The challenge on MLK Day 2010 is to accept the fact that we have dodged the part of his example intended for us, comfortable Americans who made war and violence our default choices. To honor Dr. King, we have to change, and we have to take President Obama with us.

© 2010 The Spokesman-Review
Rusty Nelson, who was a U.S. Army lieutenant in South Vietnam when Martin Luther King Jr. was assassinated, spent 22 years helping staff the Peace and Justice Action League of Spokane.

COMMENT

Here is the COMMENT that followed the article on www.commondreams.org that probably deserves its own post.  It is a powerful indictment of
On MSNBC’s site the other day, they requested letters from viewers regarding the “Legacy of Martin Luther King.” They described him as ‘best known for his advancement of equal rights for African-Americans.’

I was so cranky I spewed the following; (forgive errors, it’s a rant, after all… and it doesn’t say “genius” anywhere on my resume’):

“All of us that are “of an age” can tell you what the “Legacy” of Dr. Rev. Martin Luther King Jr. is. But what is more illustrative of changes in America, are the lessons that MLK taught the establishment, corporate oligarchy and Military Industrial Complex.

War resistance and the impact of civil disobedience have been marginalized. The back door draft, “volunteer army” was created by ever increasing economic injustice… fewer jobs, more volunteers. They were able to discontinue conscription. This diminished organized resistance. More and more our military adventures became covert, even extra-governmental. Sometimes political partisans and corporate interests have used our Defense Establishment, secretly for their own personal gains. Side by side with this process, the media has been taken over by energy transnationals and war profiteers. With increasing concentration of ownership and obvious conflict of interest, the freedom of the press has been grievously curtailed. This process began in the 70s’ Congressional Oversight efforts, and became most blatant with Iran Contra. There are media blackouts of whole regions of the world… Latin America, proxy wars in Africa, the true story of post-colonial imperialism, neoliberalism and the Israeli Palestinian Conflict, to name a few. How many Americans really know what horrors took place in our name, in the Balkans, in Africa, or Latin America?

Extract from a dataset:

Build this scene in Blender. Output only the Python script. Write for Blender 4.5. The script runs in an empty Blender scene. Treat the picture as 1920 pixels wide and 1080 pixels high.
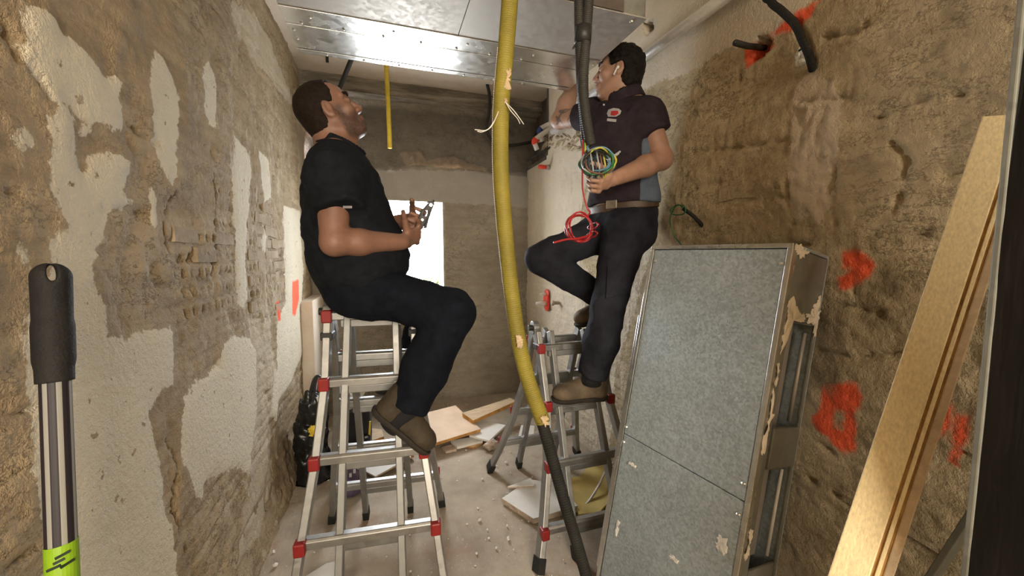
import bpy, bmesh, math, random
import numpy as np
from mathutils import Vector, Matrix

random.seed(7)
SC = bpy.context.scene
COL = SC.collection

# ------------------------------------------------------------------ camera
FPX = 720.0                                   # focal length in pixels of the 1920 px frame
YAW, PITCH, EYE = math.radians(18.0), math.radians(5.1), 1.4
cF = np.array([math.sin(YAW)*math.cos(PITCH), math.cos(YAW)*math.cos(PITCH), -math.sin(PITCH)])
cR = np.array([math.cos(YAW), -math.sin(YAW), 0.0])
cU = np.cross(cR, cF)
cC = np.array([0.0, 0.0, EYE])
cam_data = bpy.data.cameras.new('camera')
cam_data.sensor_width = 36.0
cam_data.lens = 36.0*FPX/1920.0
cam_data.clip_start = 0.02
cam = bpy.data.objects.new('camera', cam_data)
COL.objects.link(cam)
m = Matrix.Identity(4)
for i in range(3):
    m[i][0], m[i][1], m[i][2], m[i][3] = cR[i], cU[i], -cF[i], cC[i]
cam.matrix_world = m
SC.camera = cam

# ------------------------------------------------------------------ world, lights, exposure
SC.view_settings.view_transform = 'Standard'
SC.view_settings.look = 'None'
SC.view_settings.gamma = 1.0
SC.view_settings.use_curve_mapping = False
SC.view_settings.exposure = 0.10
SC.cycles.adaptive_threshold = 0.05; SC.cycles.debug_use_spatial_splits = True
SC.cycles.max_bounces = 6; SC.cycles.diffuse_bounces = 3; SC.cycles.glossy_bounces = 3; SC.cycles.transmission_bounces = 2; SC.cycles.caustics_reflective = False
world = bpy.data.worlds.new('sky'); SC.world = world
world.use_nodes = True
wn = world.node_tree.nodes; wn.clear()
wo = wn.new('ShaderNodeOutputWorld'); wb = wn.new('ShaderNodeBackground')
wb.inputs['Color'].default_value = (0.92, 0.96, 1.0, 1); wb.inputs['Strength'].default_value = 34.0
world.node_tree.links.new(wb.outputs[0], wo.inputs[0])

def area_light(name, loc, direction, sx, sy, power, color, portal=False, spread=180):
    l = bpy.data.lights.new(name, 'AREA'); l.shape = 'RECTANGLE'; l.size = sx; l.size_y = sy
    l.energy = power; l.color = color; l.spread = math.radians(spread)
    if portal: l.cycles.is_portal = True
    o = bpy.data.objects.new(name, l); COL.objects.link(o); o.location = loc
    o.rotation_euler = Vector(direction).to_track_quat('-Z', 'Y').to_euler()
    return o
area_light('window_daylight_portal', (0.225, 3.70, 1.41), (0, -1, 0), 0.56, 0.93, 1, (1, 1, 1), portal=True)
# warm fill added behind the camera for unseen room light; no doorway is built
area_light('rear_fill_light', (0.0, -2.35, 1.85), (0.16, 1, 0.0), 1.3, 1.9, 124, (1.0, 0.895, 0.73))

# ------------------------------------------------------------------ helpers
def V3(p): return np.array(p, float)
def ray(u, v): return cF + cR*(u-960)/FPX - cU*(v-540)/FPX
def atY(u, v, Y):
    d = ray(u, v); return cC + d*(Y/d[1])
def atX(u, v, X):
    d = ray(u, v); return cC + d*(X/d[0])
def atZ(u, v, Z):
    d = ray(u, v); return cC + d*((Z-cC[2])/d[2])

def unit(a):
    a = np.asarray(a, float); return a/max(np.linalg.norm(a), 1e-9)

class MB:
    """collects shapes into one mesh"""
    def __init__(s): s.v = []; s.f = []
    def add(s, verts, faces):
        n = len(s.v); s.v += [tuple(map(float, p)) for p in verts]; s.f += [tuple(i+n for i in f) for f in faces]; return s
    def box(s, lo, hi):
        (a, b, c), (d, e, f) = lo, hi
        return s.add([(a,b,c),(d,b,c),(d,e,c),(a,e,c),(a,b,f),(d,b,f),(d,e,f),(a,e,f)],
                     [(0,3,2,1),(4,5,6,7),(0,1,5,4),(1,2,6,5),(2,3,7,6),(3,0,4,7)])
    def bar(s, a, b, w, h, up=(0,0,1), w2=None, h2=None):
        a, b = V3(a), V3(b); d = unit(b-a); x = unit(np.cross(d, V3(up))); y = np.cross(x, d)
        w2 = w if w2 is None else w2; h2 = h if h2 is None else h2
        vs = []
        for p, ww, hh in ((a, w, h), (b, w2, h2)):
            for sx, sy in ((-1,-1),(1,-1),(1,1),(-1,1)): vs.append(p + x*sx*ww/2 + y*sy*hh/2)
        return s.add(vs, [(0,3,2,1),(4,5,6,7),(0,1,5,4),(1,2,6,5),(2,3,7,6),(3,0,4,7)])
    def prism(s, poly, n):
        """poly: 3d polygon; n: thickness vector"""
        k = len(poly); n = V3(n); poly = [V3(p) for p in poly]
        return s.add(poly + [p+n for p in poly], [tuple(range(k))[::-1], tuple(range(k, 2*k))] + [(i, (i+1) % k, k+(i+1) % k, k+i) for i in range(k)])
    def tube(s, path, r, seg=10, caps=True, rfun=None):
        P = [V3(p) for p in path]; k = len(P); vs = []; fs = []
        t = unit(P[1]-P[0]); ref = V3((0,0,1)) if abs(t[2]) < 0.9 else V3((1,0,0))
        x = unit(np.cross(t, ref))
        for i in range(k):
            t = unit(P[min(i+1, k-1)]-P[max(i-1, 0)]); x = unit(x - t*np.dot(x, t)); y = np.cross(t, x)
            rr = rfun(i/(k-1)) if rfun else r
            for j in range(seg):
                a = 2*math.pi*j/seg; vs.append(P[i] + (x*math.cos(a)+y*math.sin(a))*rr)
        for i in range(k-1):
            for j in range(seg):
                fs.append((i*seg+j, i*seg+(j+1) % seg, (i+1)*seg+(j+1) % seg, (i+1)*seg+j))
        if caps: fs += [tuple(range(seg))[::-1], tuple(range((k-1)*seg, k*seg))]
        return s.add(vs, fs)
    def ball(s, c, r, seg=10, rings=6, R=None):
        c = V3(c); r = V3(r) if np.ndim(r) else V3((r,r,r)); vs = []; fs = []
        for i in range(rings+1):
            th = math.pi*i/rings
            for j in range(seg):
                a = 2*math.pi*j/seg
                q = V3((math.sin(th)*math.cos(a), math.sin(th)*math.sin(a), math.cos(th)))*r
                vs.append(c + (q if R is None else R.T@q))
        for i in range(rings):
            for j in range(seg):
                fs.append((i*seg+j, (i+1)*seg+j, (i+1)*seg+(j+1) % seg, i*seg+(j+1) % seg))
        return s.add(vs, fs)
    def build(s, name, mat, parent=None, smooth=False, bevel=0, **props):
        me = bpy.data.meshes.new(name); me.from_pydata(s.v, [], s.f); me.validate(); me.update()
        bm = bmesh.new(); bm.from_mesh(me); bmesh.ops.recalc_face_normals(bm, faces=bm.faces); bm.to_mesh(me); bm.free()
        return link(name, me, mat, parent, smooth, bevel, **props)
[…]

Yes, they learned their lessons well. We get months of Tea Parties but you people cheering led the Iraq Invasion and minimized the work of professional journalists, by not reporting it, and under-reporting, what was the largest global protest in history. It was barely a blip on your corporate screens. You led America to believe that the majority of us were FOR this debacle of neo-con, military adventurism. You are their personal, social engineers.

The combination of media constriction and covert foreign policy created this modern state of amnesia and delusion, which can only result in the destruction of America. The world hangs by a thread.

You are not forgiven. YOU, are them. MLKs legacy is the continuing struggle for social and economic justice, for peace and the restoration of representative government in America… the end of corruption.

You want us to think about race alone. Racial equality is important, but you fake journalists defile his legacy with your selective memory. You pollute the minds of our youth, when you falsely re-write history, to exclude the full breadth of this great American’s life.

Rest in Peace, Martin. Some of us will always remember, and always fight for peace and justice.”